ほとんどのIPが自社製でありイニシャル・コストを低減。
ASICを採用する際に気になるのが、イニシャル・コストと期間であろう。「さまざまなIPをひとつのチップに盛り込もうとすると、直ぐにNRE(No Recurring Engineering)のコストが増大してしまいます」(加藤氏)。そこでイニシャル・コストが不要なFPGA(Field-Programmable Gate Array)と比較することが多いのも事実だ。加藤氏は、「われわれのIPはほとんどが自社製ですので、コスト面においても非常に満足していただいています。FPGAとの損益分岐点は、製品にもよりますが、月産2,000個~3,000個程度でしょう」という。
開発期間も短く、平均で1年程度である。これには、同社内で活用している「SoCompiler」が大きく貢献している。開発体制として、ひとつのプロジェクトに対して担当者としての「プロジェクト・マネージャ」を割り当て、その人が全体を見る体制としている。「プロジェクト・マネージャは、いわばコーディネイターであり、ASICに特化したチームとコンサルティングを担うチームなどを掌握しています」(加藤氏)。
OSやツールなども、ワン・ストップですべて完結。
OSやツールなどもファラデーを窓口として調達できる。OSは、Android、Linux、Windows CE、μITRON、eCOSなどだ。すでにLinuxは、ペリフェラルも含めて用意できており、他のOSもデモ・レベルで用意済みである。ツールはファラデーがArm系ツールの代理店をしており、他社のツールも入手できる。
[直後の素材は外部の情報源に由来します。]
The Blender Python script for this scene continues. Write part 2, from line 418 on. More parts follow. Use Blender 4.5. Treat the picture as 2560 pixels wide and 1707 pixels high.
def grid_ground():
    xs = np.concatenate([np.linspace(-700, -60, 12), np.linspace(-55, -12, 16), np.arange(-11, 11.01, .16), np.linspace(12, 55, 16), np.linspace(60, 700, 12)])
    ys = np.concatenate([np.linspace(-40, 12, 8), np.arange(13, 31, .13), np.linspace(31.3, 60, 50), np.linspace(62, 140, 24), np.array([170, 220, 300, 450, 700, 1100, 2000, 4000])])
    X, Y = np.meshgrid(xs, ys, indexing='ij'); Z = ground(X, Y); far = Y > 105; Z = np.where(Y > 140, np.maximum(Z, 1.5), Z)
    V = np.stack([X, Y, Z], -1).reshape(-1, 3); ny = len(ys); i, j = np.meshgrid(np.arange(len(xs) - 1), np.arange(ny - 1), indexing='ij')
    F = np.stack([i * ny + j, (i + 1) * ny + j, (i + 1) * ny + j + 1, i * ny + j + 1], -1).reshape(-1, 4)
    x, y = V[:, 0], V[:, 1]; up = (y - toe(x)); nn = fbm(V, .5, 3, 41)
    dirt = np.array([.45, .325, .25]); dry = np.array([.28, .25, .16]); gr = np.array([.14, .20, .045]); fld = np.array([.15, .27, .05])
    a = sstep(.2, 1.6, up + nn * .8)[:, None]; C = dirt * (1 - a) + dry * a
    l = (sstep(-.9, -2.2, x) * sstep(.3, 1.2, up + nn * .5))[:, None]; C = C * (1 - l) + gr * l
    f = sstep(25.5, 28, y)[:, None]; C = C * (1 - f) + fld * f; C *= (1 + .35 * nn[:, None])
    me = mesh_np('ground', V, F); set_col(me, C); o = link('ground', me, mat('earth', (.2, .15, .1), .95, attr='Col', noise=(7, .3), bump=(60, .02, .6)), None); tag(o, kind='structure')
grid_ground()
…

対応しているプロセスは、55/65nm、90nm、0.13μm、0.18μm、0.22/0.25μm、0.35μm、0.5μmのセルベースである。「最も多いのが90nmや0.13μmであり、最近でも0.18μmでの案件が成立してます」(加藤氏)。また、製造については100%UMC社に委託している。ファラデーでは、直販と特約代理店経由2つのルートでセールス活動を行っている。「特約代理店はわれわれと同じツールを用いることでASIC開発ができる技術者を配置してもらっています。それによるテクニカル・サポートも万全です」(樋口氏)。
半導体開発・製造は垂直統合型が良いという意見もあるが、ファラデーとUMC社は、台湾の新竹市新竹科学工業園区という近距離に位置し、非常に良い関係を保っている。「垂直統合型とはいえ開発拠点と生産拠点が離れているメーカーが多い中、ファラデーは狭い範囲でハブを持ち、さらにオンラインでデータを共有しています」(加藤氏)。
ファラデーを窓口にすることで、アセンブリ・ハウスやテスト・ハウスも含めてワン・ストップですべて完結できることになる。ファラデーは、Armコアを搭載したSoC開発にとって強力なパートナーであると言えるだろう。